April is the cruelest month, breeding Lilacs out of the dead land, mixing Memory and desire, stirring Dull roots with spring rain. T S Eliot's famous opening lines from The Waste Land come to mind as Washington confirms that Secretary of State Condoleezza Rice is heading for the Middle East to attend an international conference regarding the Iraq situation, in Kuwait on April 22.

By M K Bhadrakumar
http://www.atimes.com/atimes/Middle_East/JD12Ak03.html

This will be no ordinary run-of-the-mill international conference. It's about Iraq. And Rice may well bump into her Iranian counterpart, Manouchehr Mottaki. The big question is, as Eliot wrote, will they "drink coffee, and talk for an hour?" Indeed, will Mottaki call Rice "the hyacinth girl"? All that US State Department spokesman Sean McCormack would say at his press briefing on Wednesday was that "there's nothing on the schedule for them to meet". He wouldn't make promises, nor rule out anything. But then Tehran hasn't yet announced Mottaki's participation at the Kuwait conference. McCormack, however, volunteered an estimation that the Iranians have incrementally thawed in recent months. He added, "There was a sort of avoidance [initially] on the part of the Iranians. But that's changed ... They [Rice and Mottaki] didn't have what I would describe as any substantive conversations, but there was some interaction [at a previous Istanbul meet on Iraq]." So, if the "iceman cometh" from Tehran, this could undoubtedly turn out to be one of the most crucial missions undertaken by Rice in her diplomatic career.

The entire Middle East will be watching, attentively looking for clues in Rice's gait, her demeanor. They will want to know whether Washington is taking the plunge for unconditional talks with Tehran. Everyone knows that when the Americans talk to the Iranians, finally, the kaleidoscope of Middle Eastern politics will have irrevocably shifted.

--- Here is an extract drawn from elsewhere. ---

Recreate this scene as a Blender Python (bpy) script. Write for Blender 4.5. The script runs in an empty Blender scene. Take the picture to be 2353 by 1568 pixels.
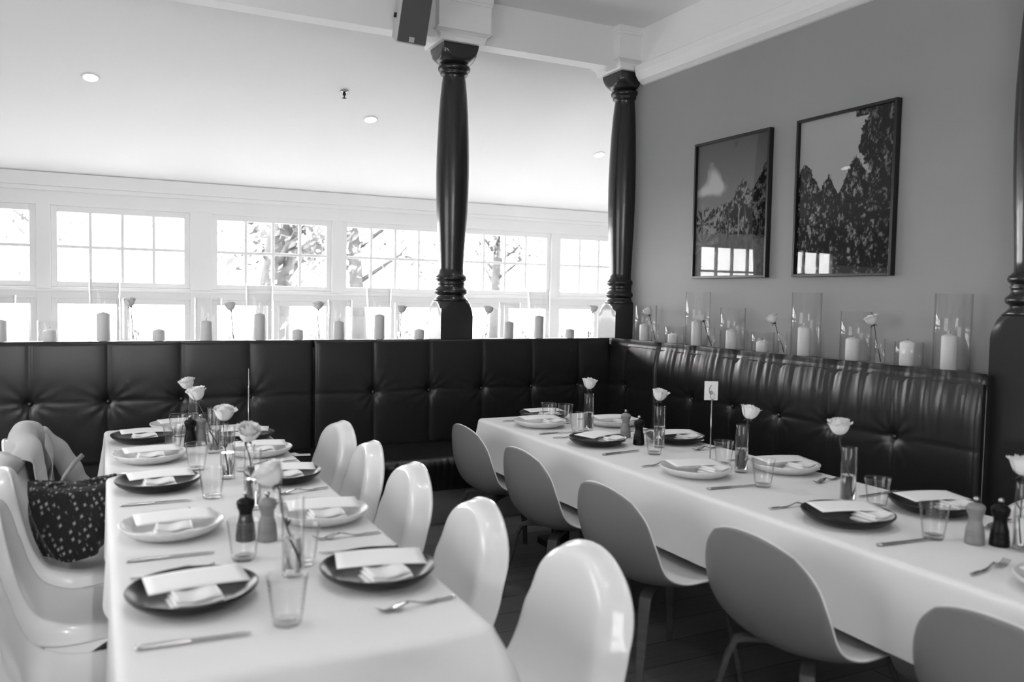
import bpy, math, random
import numpy as np
from mathutils import Vector, Matrix
PI = math.pi
C = bpy.context.scene.collection
S = bpy.context.scene
random.seed(7)

# ---------------------------------------------------------------- camera
f_px = 1907.83
yaw, pitch, roll = 0.46368, -0.05455, 0.018796
cy, sy, cp, sp = math.cos(yaw), math.sin(yaw), math.cos(pitch), math.sin(pitch)
fwd = Vector((sy*cp, cy*cp, sp)); rt = Vector((cy, -sy, 0)); up = rt.cross(fwd)
cr, sr = math.cos(roll), math.sin(roll)
right = cr*rt + sr*up; upv = -sr*rt + cr*up
cam_d = bpy.data.cameras.new('camera'); cam = bpy.data.objects.new('camera', cam_d); C.objects.link(cam)
m = Matrix((right, upv, -fwd)).transposed().to_4x4(); m.translation = Vector((-3.64016, -5.53289, 1.5))
cam.matrix_world = m
cam_d.sensor_width = 36; cam_d.sensor_fit = 'HORIZONTAL'; cam_d.lens = f_px/2353*36
cam_d.clip_start = 0.05; cam_d.clip_end = 300
cam_d.dof.use_dof = True; cam_d.dof.focus_distance = 5.3; cam_d.dof.aperture_fstop = 2.2
S.camera = cam
# ---------------------------------------------------------------- world, light, exposure
S.view_settings.view_transform = 'Standard'; S.view_settings.look = 'None'
S.view_settings.gamma = 1; S.view_settings.exposure = 0.5; S.view_settings.use_curve_mapping = False
w = bpy.data.worlds.new('overcast_sky'); S.world = w; w.use_nodes = True
wn = w.node_tree.nodes; bg = wn['Background']
bg.inputs['Color'].default_value = (1, 1, 1, 1); bg.inputs['Strength'].default_value = 18.0
def area(name, loc, rot, sx, sy_, power, portal=False):
    d = bpy.data.lights.new(name, 'AREA'); d.shape = 'RECTANGLE'; d.size = sx; d.size_y = sy_; d.energy = power
    if portal:
        d.cycles.is_portal = True
    o = bpy.data.objects.new(name, d); o.location = loc; o.rotation_euler = rot; C.objects.link(o); return o
# daylight entering: garden windows of the sunroom (portal); the other three are added fill lights
area('garden_window_daylight', (-2.0, 3.12, 1.4), (-PI/2, 0, 0), 13.0, 1.75, 1, True)
area('sunroom_fill_light', (-2.5, 2.9, 1.75), (-PI/2-0.35, 0, 0), 11.0, 0.9, 12)  # added fill to brighten the sunroom; its ceiling has no skylight
area('left_fill_light', (-5.88, -2.2, 1.75), (0, -PI/2+.1, 0), 1.5, 2.6, 50)  # added fill set in a backed niche of the unseen left wall
area('rear_fill_light', (-4.0, -9.4, 2.25), (PI/2+.35, 0, 0), 2.1, 1.5, 60)  # added fill behind the camera, tilted up to lift ceiling and beam
# recessed lamps in the dining-room ceiling (lamp bodies are built further down)
DL = [(-3.2, -1.0), (-3.2, -2.9), (-3.2, -4.9), (-1.1, -.9), (-1.1, -2.7), (-1.1, -4.7)]
for x_, y_ in DL:
    d_ = bpy.data.lights.new('ceiling_downlight_beam', 'SPOT'); d_.energy = 27; d_.spot_size = math.radians(84); d_.spot_blend = .8; d_.shadow_soft_size = .045
    o_ = bpy.data.objects.new('ceiling_downlight_beam', d_); o_.location = (x_, y_, 3.60); C.objects.link(o_)
S.cycles.max_bounces = 10; S.cycles.transparent_max_bounces = 24; S.cycles.transmission_bounces = 8
S.cycles.caustics_reflective = False; S.cycles.sample_clamp_indirect = 6.0
S.cycles.use_denoising = True

# ---------------------------------------------------------------- materials
def mat(name, v, rough=0.5, metal=0, coat=0, spec=0.5, nodes=None, sub=0, transm=0, ior=1.45, sheen=0):
    M = bpy.data.materials.new(name); M.use_nodes = True
    b = M.node_tree.nodes['Principled BSDF']
    b.inputs['Base Color'].default_value = (v, v, v, 1); b.inputs['Roughness'].default_value = rough
    b.inputs['Metallic'].default_value = metal; b.inputs['Coat Weight'].default_value = coat
    b.inputs['Coat Roughness'].default_value = 0.05
    b.inputs['Specular IOR Level'].default_value = spec
    b.inputs['IOR'].default_value = ior; b.inputs['Transmission Weight'].default_value = transm
    if sub:
        b.inputs['Subsurface Weight'].default_value = sub; b.inputs['Subsurface Scale'].default_value = 0.02
        b.inputs['Subsurface Radius'].default_value = (1, 1, 1)
    if sheen: b.inputs['Sheen Weight'].default_value = sheen
    if nodes: nodes(M.node_tree, b)
    return M
def bump(scale, strength, dist=0.002, kind='NOISE', stretch=(1, 1, 1), detail=4):
    def fn(nt, b):
        tc = nt.nodes.new('ShaderNodeTexCoord'); mp = nt.nodes.new('ShaderNodeMapping')
        mp.inputs['Scale'].default_value = stretch
        t = nt.nodes.new('ShaderNodeTexNoise' if kind == 'NOISE' else 'ShaderNodeTexVoronoi')
        t.inputs['Scale'].default_value = scale
        if kind == 'NOISE': t.inputs['Detail'].default_value = detail
        bp = nt.nodes.new('ShaderNodeBump'); bp.inputs['Strength'].default_value = strength; bp.inputs['Distance'].default_value = dist
        nt.links.new(tc.outputs['Object'], mp.inputs['Vector']); nt.links.new(mp.outputs['Vector'], t.inputs['Vector'])
        nt.links.new(t.outputs[0], bp.inputs['Height']); nt.links.new(bp.outputs['Normal'], b.inputs['Normal'])
    return fn
def variation(scale, lo, hi, stretch=(1, 1, 1), also=None):
    def fn(nt, b):
        tc = nt.nodes.new('ShaderNodeTexCoord'); mp = nt.nodes.new('ShaderNodeMapping'); mp.inputs['Scale'].default_value = stretch
        t = nt.nodes.new('ShaderNodeTexNoise'); t.inputs['Scale'].default_value = scale; t.inputs['Detail'].default_value = 6
        r = nt.nodes.new('ShaderNodeValToRGB'); r.color_ramp.elements[0].position = .3; r.color_ramp.elements[1].position = .7
        r.color_ramp.elements[0].color = (lo, lo, lo, 1); r.color_ramp.elements[1].color = (hi, hi, hi, 1)
        nt.links.new(tc.outputs['Object'], mp.inputs['Vector']); nt.links.new(mp.outputs['Vector'], t.inputs['Vector'])
        nt.links.new(t.outputs[0], r.inputs[0]); nt.links.new(r.outputs[0], b.inputs['Base Color'])
        if also: also(nt, b)
    return fn
def planks(nt, b):
    tc = nt.nodes.new('ShaderNodeTexCoord'); br = nt.nodes.new('ShaderNodeTexBrick')
    br.inputs['Scale'].default_value = 1; br.inputs['Brick Width'].default_value = 2.2; br.inputs['Row Height'].default_value = 0.19
    br.inputs['Mortar Size'].default_value = 0.003; br.offset = .37
    br.inputs['Color1'].default_value = (.11, .11, .11, 1); br.inputs['Color2'].default_value = (.16, .16, .16, 1)
    br.inputs['Mortar'].default_value = (.05, .05, .05, 1)
    mp = nt.nodes.new('ShaderNodeMapping'); mp.inputs['Scale'].default_value = (2, 40, 1)
    n = nt.nodes.new('ShaderNodeTexNoise'); n.inputs['Scale'].default_value = 2; n.inputs['Detail'].default_value = 6
    mx = nt.nodes.new('ShaderNodeMixRGB'); mx.blend_type = 'MULTIPLY'; mx.inputs[0].default_value = .5
    nt.links.new(tc.outputs['Object'], br.inputs['Vector']); nt.links.new(tc.outputs['Object'], mp.inputs['Vector'])
    nt.links.new(mp.outputs[0], n.inputs['Vector']); nt.links.new(br.outputs['Color'], mx.inputs[1]); nt.links.new(n.outputs[0], mx.inputs[2])
    nt.links.new(mx.outputs[0], b.inputs['Base Color'])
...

The stakes are particularly high for the Middle East's "pro-West" sclerotic rulers. There is already serious unrest in Egypt, a key US ally. Helena Cobban, the contributing editor of the Boston Review and veteran writer on the Middle East, promptly put down in her blog a recollection from the great Cairo riots of 1977, when the late Mohammed Hassanein Heikal told her as he sat in his lovely Nile-side office at the al-Ahram newspaper that "the Egyptian people are like the Nile: they run deep and apparently quietly - until the point where suddenly they burst their banks".